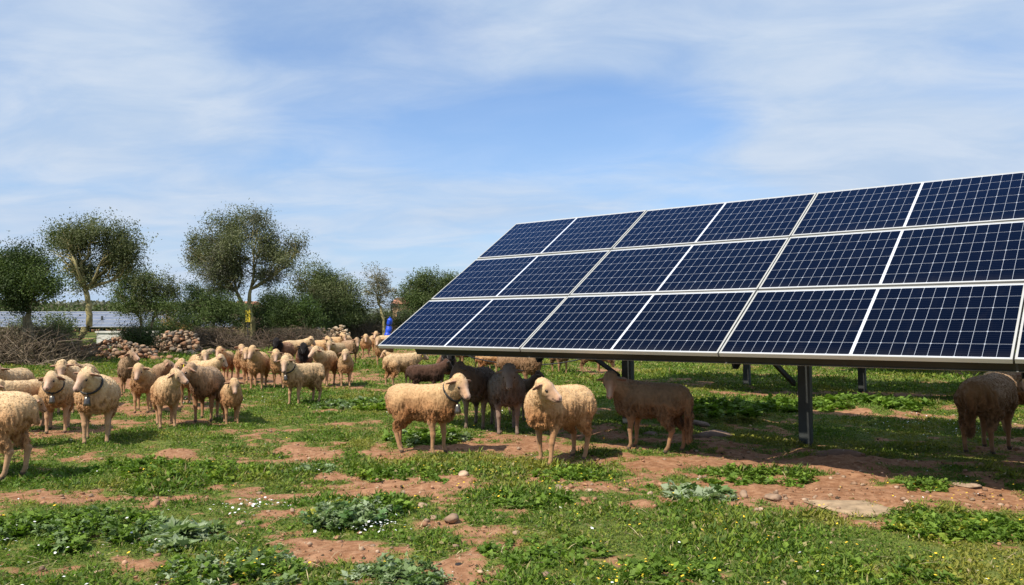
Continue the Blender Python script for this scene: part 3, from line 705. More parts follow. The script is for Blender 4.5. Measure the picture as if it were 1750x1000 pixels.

##########

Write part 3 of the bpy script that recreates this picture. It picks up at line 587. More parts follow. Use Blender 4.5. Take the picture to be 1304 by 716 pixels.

##########

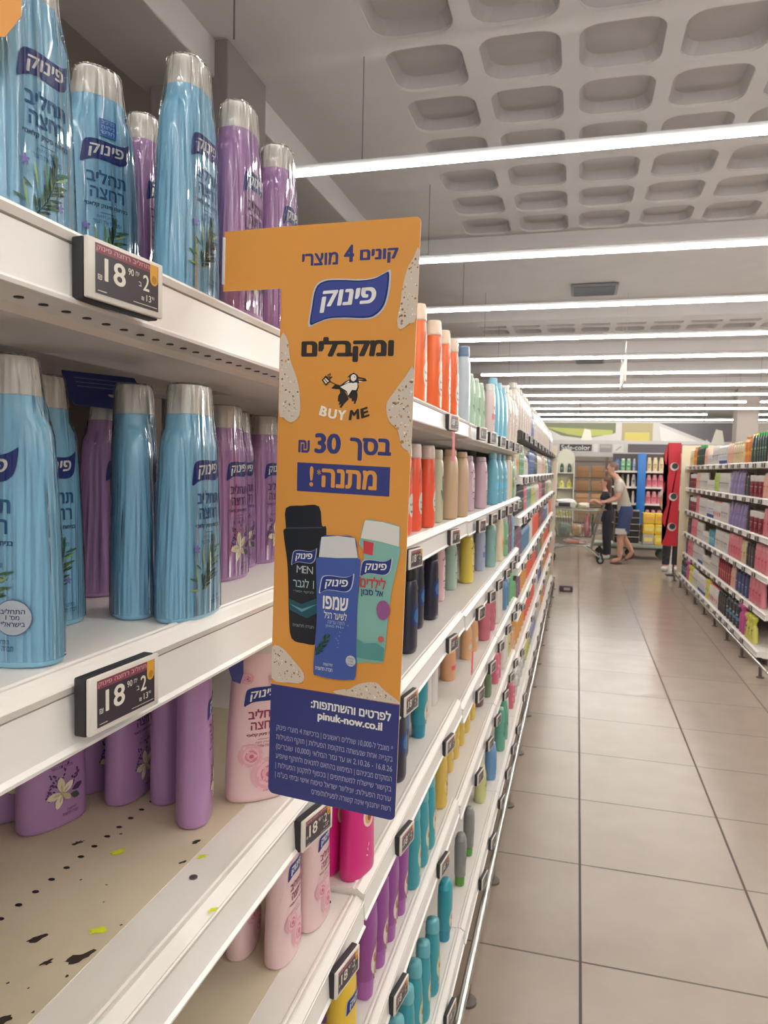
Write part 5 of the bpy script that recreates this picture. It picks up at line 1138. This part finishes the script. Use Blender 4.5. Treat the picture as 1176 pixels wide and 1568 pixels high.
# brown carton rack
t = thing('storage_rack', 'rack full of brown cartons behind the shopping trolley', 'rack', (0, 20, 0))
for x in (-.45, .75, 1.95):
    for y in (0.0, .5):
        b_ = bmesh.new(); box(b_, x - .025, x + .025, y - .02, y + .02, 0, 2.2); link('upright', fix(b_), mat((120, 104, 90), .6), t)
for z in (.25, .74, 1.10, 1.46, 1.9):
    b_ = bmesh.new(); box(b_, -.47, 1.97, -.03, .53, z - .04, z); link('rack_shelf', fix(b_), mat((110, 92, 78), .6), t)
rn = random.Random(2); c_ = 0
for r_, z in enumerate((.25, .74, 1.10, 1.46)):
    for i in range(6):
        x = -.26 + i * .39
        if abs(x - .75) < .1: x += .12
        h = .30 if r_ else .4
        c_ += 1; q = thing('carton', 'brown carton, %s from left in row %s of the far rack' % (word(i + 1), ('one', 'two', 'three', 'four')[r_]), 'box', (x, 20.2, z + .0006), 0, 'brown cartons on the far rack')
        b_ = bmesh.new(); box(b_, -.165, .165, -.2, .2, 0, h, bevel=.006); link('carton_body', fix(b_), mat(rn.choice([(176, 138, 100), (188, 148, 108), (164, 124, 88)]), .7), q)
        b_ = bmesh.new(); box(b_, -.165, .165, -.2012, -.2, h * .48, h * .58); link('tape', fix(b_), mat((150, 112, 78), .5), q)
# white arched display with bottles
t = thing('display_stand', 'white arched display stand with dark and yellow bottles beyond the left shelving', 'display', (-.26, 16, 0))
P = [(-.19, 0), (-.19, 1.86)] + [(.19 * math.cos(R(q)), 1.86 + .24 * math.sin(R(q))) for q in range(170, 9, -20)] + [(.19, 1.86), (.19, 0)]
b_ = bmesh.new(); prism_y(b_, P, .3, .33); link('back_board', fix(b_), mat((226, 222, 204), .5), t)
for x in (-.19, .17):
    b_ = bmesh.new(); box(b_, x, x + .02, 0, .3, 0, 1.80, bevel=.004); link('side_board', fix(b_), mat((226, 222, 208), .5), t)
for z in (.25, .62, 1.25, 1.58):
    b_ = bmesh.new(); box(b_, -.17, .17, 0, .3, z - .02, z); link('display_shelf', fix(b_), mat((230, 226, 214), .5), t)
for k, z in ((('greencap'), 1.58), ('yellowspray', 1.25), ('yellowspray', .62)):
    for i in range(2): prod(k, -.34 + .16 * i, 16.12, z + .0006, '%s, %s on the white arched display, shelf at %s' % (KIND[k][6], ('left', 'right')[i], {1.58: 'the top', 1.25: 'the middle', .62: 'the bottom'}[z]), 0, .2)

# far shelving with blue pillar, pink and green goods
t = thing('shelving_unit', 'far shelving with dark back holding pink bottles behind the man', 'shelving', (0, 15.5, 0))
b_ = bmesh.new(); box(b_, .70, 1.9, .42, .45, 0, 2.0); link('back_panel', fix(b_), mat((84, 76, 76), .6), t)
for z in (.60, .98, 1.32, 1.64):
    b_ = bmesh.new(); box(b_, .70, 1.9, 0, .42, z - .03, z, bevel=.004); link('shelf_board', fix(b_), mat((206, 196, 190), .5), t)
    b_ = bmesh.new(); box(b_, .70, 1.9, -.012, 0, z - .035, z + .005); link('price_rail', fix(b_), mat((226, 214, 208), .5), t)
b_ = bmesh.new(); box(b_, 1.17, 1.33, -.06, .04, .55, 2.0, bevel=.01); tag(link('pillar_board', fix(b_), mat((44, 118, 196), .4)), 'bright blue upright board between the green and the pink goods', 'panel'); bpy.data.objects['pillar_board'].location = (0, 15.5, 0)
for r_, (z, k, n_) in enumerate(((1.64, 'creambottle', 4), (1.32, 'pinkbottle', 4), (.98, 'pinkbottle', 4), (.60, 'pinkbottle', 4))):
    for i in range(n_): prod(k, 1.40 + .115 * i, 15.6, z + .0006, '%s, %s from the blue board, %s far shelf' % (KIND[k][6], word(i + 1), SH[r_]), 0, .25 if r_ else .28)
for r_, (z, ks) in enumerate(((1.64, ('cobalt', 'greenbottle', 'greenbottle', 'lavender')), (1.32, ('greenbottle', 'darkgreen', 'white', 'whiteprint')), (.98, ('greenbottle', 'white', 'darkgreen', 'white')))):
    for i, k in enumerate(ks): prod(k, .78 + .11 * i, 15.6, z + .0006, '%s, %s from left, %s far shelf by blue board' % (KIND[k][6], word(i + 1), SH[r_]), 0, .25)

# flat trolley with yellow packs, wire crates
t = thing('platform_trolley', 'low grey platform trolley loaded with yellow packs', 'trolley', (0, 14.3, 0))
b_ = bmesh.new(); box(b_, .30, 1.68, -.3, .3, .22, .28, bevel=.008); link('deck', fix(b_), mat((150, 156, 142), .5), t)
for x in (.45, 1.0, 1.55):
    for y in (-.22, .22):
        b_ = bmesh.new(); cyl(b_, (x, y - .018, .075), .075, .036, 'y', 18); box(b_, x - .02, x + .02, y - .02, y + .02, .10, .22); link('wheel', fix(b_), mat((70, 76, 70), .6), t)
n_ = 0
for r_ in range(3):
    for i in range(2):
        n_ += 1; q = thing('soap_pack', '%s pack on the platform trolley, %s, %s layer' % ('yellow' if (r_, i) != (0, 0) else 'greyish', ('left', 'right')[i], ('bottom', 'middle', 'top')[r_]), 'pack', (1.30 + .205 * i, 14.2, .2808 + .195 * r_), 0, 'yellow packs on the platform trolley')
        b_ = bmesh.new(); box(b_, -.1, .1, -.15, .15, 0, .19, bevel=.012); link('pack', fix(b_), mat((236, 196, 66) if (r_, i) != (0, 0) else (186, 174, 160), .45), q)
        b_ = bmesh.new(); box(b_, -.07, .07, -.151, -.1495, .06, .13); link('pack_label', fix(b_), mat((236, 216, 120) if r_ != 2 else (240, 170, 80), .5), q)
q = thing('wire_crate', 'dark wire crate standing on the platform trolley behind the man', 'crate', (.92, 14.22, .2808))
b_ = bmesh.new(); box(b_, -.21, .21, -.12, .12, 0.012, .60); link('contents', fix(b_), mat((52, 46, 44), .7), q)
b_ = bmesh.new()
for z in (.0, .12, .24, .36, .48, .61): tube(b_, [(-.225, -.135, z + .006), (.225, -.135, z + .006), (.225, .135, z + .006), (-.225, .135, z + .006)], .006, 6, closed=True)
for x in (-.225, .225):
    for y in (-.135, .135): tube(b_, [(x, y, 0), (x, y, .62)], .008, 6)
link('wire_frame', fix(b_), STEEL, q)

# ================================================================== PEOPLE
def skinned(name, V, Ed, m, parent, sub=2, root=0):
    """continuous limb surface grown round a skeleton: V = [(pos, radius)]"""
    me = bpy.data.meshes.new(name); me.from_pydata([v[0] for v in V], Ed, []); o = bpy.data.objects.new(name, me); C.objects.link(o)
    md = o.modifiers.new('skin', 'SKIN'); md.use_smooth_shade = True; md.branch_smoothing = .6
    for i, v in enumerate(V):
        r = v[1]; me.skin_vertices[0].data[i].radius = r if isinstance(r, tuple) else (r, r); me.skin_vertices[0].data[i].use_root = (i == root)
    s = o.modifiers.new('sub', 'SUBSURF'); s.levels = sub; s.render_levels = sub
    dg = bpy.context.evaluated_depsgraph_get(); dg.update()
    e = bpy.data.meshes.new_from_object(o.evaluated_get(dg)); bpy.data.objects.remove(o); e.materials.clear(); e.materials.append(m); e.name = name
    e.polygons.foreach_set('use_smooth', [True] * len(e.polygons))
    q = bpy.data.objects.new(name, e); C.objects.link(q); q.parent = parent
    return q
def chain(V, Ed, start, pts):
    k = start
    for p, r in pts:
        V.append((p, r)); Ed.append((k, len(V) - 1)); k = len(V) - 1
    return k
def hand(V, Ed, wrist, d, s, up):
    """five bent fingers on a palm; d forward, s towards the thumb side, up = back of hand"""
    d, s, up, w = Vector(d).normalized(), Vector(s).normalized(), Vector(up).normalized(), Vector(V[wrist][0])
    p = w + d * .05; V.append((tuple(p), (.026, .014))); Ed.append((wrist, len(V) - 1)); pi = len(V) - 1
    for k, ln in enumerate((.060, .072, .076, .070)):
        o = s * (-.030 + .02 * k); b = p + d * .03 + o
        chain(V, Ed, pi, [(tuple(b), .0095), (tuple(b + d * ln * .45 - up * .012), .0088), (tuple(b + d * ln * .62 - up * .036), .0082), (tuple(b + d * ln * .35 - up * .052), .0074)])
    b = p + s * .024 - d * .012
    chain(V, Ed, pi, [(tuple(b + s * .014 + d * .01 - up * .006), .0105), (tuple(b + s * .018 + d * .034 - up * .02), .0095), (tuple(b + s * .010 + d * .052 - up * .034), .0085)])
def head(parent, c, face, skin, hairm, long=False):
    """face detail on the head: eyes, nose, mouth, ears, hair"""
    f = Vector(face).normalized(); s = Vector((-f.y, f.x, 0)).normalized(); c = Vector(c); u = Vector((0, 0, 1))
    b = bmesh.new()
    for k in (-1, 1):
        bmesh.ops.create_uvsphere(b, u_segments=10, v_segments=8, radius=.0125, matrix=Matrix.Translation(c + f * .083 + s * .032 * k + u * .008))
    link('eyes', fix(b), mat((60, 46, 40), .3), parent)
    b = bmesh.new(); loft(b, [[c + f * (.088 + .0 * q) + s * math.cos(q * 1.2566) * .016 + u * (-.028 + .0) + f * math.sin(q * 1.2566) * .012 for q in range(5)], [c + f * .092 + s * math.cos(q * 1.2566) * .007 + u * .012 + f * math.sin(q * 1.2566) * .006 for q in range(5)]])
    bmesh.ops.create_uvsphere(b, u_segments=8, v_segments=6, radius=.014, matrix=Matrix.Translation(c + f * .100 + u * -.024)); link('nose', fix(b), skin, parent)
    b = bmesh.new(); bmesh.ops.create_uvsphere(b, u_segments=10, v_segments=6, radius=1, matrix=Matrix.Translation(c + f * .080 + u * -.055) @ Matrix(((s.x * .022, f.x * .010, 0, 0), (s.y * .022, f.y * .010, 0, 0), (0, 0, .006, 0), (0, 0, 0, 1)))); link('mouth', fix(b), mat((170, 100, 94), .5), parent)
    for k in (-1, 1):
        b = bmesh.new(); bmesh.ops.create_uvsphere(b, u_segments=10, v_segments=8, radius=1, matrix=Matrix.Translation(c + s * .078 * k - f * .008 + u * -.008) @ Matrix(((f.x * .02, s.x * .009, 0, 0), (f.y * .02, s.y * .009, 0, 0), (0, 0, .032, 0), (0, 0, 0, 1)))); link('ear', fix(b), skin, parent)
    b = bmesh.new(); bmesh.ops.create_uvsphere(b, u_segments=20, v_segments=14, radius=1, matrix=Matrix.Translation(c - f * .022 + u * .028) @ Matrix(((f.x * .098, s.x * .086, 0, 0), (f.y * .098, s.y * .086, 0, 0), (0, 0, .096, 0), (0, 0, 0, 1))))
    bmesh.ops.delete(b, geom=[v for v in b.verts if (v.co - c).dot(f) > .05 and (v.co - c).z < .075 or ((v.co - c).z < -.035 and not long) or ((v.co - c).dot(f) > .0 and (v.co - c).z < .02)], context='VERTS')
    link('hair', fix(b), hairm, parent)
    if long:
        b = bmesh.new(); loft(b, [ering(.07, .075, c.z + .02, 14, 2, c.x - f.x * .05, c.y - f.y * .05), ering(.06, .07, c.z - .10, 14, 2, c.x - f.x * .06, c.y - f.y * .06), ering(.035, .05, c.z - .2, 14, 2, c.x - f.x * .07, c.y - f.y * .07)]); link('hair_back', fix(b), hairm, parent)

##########

Task prompt =
Within the records above, how many lines include the word "script"? State the number by itself.

Result of the exercise =
3